- [WHAT THE TASK ASKS]:
Identify the lines that contain the word "scene", then copy them.

———

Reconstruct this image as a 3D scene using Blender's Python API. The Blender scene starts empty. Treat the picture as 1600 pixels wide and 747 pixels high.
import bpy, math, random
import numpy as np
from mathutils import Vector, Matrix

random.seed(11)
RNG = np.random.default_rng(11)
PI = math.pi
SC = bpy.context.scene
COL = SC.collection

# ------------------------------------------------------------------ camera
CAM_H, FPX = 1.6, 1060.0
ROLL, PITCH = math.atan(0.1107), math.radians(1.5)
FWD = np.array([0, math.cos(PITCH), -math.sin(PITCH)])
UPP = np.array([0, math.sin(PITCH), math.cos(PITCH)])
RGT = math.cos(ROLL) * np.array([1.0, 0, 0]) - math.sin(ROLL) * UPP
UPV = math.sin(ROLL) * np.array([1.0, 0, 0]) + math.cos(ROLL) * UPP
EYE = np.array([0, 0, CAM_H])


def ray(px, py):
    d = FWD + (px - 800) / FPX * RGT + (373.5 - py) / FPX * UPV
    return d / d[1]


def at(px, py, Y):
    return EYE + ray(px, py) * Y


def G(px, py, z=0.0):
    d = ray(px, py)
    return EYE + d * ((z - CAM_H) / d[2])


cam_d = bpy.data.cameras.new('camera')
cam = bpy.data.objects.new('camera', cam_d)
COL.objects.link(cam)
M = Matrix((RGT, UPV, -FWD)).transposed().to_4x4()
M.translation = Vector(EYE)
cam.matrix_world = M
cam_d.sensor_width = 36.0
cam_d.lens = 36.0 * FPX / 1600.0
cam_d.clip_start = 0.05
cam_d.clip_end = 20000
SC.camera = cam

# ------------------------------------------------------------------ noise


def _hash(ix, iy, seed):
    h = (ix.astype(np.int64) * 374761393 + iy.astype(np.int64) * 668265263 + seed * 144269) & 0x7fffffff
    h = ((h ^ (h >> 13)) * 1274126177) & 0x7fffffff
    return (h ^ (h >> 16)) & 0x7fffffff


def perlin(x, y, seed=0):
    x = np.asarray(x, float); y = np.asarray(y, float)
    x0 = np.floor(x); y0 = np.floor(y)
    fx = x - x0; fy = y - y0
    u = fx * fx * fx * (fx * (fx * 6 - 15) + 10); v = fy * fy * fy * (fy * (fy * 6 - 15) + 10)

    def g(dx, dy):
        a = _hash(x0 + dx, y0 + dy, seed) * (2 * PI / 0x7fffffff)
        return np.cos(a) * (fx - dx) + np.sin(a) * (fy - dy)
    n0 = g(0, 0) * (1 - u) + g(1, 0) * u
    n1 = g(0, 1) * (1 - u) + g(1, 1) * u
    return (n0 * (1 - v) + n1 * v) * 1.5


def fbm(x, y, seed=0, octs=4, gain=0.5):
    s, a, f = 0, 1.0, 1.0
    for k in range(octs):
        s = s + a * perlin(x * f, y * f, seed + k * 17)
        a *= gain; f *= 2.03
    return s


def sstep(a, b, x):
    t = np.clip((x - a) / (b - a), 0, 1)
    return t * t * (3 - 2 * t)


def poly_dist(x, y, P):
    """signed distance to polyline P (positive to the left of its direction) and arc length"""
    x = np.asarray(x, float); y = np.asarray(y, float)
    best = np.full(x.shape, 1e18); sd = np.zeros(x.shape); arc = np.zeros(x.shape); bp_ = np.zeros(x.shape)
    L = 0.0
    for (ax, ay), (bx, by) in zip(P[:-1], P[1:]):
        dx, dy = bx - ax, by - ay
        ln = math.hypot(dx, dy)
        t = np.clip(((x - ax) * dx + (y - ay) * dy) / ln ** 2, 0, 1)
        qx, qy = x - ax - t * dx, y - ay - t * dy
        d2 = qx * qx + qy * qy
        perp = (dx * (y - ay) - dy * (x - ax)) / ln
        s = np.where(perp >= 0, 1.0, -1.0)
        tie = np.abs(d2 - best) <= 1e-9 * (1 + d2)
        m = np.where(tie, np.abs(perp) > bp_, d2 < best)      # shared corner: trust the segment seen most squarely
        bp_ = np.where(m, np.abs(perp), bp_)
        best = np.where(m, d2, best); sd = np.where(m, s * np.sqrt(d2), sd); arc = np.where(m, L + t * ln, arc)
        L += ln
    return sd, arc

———

- [THE ANSWER]:
Reconstruct this image as a 3D scene using Blender's Python API. The Blender scene starts empty. Treat the picture as 1600 pixels wide and 747 pixels high.
SC = bpy.context.scene